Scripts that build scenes
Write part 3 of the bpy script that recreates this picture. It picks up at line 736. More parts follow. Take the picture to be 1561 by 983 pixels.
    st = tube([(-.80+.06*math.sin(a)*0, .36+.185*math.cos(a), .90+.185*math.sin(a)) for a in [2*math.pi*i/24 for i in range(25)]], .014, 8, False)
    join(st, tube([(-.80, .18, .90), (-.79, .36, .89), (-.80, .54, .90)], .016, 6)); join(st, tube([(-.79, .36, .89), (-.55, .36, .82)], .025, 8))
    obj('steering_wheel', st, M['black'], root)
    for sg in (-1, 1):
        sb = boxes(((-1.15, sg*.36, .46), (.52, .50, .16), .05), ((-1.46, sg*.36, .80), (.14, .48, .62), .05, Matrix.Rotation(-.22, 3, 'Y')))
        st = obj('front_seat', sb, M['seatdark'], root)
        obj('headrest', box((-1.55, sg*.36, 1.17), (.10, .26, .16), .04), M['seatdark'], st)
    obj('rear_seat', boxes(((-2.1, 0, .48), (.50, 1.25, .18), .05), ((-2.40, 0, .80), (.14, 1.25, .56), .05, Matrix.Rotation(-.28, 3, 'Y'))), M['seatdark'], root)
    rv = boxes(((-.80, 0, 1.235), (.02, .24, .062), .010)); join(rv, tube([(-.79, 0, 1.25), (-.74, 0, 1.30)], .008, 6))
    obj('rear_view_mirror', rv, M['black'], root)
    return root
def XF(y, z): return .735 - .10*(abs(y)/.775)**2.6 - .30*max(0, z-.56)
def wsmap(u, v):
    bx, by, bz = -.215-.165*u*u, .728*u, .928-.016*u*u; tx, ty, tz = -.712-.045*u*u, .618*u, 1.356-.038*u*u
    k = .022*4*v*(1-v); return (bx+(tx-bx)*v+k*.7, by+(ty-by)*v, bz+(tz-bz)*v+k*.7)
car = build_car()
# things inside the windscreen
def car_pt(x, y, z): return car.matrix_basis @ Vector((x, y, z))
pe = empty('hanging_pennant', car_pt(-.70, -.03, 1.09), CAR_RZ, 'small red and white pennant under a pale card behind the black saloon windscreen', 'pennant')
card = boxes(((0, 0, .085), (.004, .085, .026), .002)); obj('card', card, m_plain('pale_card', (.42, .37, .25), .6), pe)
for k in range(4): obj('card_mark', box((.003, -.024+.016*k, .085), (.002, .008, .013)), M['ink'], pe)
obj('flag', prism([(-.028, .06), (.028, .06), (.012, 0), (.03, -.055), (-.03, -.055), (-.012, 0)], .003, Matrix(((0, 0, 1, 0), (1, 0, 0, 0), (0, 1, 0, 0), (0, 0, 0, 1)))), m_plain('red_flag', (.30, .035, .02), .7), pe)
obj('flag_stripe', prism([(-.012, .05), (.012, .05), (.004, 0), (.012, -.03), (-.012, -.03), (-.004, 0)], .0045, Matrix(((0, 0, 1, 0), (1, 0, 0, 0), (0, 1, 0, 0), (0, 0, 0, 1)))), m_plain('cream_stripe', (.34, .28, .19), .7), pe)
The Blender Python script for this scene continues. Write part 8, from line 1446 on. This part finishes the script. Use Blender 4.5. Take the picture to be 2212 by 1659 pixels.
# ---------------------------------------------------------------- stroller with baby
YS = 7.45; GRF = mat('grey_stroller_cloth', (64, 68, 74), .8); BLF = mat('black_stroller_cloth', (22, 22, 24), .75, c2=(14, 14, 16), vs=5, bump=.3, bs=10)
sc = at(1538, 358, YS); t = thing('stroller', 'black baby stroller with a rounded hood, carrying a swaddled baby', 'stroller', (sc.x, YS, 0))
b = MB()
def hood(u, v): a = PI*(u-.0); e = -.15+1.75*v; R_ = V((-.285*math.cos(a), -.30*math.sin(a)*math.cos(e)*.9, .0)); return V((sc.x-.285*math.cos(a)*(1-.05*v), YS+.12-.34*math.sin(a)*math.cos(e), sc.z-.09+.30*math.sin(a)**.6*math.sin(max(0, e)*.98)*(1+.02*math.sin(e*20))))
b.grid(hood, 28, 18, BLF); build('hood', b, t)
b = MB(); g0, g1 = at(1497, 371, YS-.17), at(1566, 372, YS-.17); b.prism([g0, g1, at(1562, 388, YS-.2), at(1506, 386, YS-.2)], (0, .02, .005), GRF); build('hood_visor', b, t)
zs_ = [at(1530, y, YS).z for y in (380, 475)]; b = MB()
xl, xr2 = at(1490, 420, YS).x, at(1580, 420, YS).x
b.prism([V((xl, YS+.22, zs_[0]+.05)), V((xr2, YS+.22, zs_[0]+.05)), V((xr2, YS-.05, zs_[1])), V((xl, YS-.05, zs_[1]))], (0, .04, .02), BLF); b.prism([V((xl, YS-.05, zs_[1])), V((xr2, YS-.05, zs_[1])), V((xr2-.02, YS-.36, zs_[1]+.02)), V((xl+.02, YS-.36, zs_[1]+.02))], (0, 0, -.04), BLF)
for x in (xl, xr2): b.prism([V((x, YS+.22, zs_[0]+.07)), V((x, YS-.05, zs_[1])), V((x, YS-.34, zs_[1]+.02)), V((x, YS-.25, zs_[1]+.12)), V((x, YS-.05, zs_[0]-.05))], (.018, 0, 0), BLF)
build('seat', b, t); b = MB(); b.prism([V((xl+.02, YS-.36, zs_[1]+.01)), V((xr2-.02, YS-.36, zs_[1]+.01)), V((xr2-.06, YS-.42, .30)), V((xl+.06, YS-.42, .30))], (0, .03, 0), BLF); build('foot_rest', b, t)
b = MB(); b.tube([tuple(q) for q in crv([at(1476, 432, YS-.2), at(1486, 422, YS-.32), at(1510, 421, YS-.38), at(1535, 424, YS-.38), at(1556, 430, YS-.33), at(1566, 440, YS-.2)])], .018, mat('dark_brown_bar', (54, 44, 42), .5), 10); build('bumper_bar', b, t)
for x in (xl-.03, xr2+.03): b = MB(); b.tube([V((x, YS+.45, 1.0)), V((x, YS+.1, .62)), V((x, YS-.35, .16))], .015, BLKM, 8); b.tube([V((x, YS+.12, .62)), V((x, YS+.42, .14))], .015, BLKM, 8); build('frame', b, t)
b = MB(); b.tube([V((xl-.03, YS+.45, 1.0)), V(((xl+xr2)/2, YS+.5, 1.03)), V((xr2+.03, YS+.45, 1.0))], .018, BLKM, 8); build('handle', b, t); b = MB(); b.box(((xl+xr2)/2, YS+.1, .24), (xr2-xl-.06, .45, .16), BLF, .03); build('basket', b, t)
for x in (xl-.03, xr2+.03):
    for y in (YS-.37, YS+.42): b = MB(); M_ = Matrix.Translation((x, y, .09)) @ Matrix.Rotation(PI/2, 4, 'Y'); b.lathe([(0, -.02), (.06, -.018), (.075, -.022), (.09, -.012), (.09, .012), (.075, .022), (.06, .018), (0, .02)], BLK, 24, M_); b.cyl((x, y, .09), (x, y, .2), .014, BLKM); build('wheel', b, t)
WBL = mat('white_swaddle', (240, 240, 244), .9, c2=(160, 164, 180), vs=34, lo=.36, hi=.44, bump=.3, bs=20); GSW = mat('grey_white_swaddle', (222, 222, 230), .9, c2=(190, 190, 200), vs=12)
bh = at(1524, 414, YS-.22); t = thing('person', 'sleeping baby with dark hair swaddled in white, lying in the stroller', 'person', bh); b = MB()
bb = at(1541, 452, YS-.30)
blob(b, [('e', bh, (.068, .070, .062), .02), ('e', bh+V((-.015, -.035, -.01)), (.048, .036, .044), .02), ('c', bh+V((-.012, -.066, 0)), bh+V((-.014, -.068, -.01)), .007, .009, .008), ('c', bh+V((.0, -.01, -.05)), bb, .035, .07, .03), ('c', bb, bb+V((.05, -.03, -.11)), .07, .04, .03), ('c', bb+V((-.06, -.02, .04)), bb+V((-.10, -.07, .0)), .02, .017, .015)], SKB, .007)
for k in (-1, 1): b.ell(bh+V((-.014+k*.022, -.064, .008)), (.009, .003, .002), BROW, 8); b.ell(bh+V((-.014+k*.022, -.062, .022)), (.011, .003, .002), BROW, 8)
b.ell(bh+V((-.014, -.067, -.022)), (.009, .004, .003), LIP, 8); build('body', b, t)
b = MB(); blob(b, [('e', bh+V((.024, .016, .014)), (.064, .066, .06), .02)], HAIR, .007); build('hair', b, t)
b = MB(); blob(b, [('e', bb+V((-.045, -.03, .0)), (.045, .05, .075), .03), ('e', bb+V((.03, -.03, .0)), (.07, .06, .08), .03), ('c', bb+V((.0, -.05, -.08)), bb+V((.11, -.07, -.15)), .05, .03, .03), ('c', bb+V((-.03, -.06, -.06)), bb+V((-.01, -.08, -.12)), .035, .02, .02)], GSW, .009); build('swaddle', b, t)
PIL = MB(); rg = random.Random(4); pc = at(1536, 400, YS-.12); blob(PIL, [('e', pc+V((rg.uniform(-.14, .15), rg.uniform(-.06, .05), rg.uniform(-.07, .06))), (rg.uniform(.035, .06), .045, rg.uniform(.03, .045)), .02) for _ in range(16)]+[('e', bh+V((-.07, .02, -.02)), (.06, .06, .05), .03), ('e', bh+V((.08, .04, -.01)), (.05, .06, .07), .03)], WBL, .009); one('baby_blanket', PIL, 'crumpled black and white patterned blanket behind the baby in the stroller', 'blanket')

Your objective: Of the lines above, how many include the word "Write"? Reply with the number only.

Final result: 2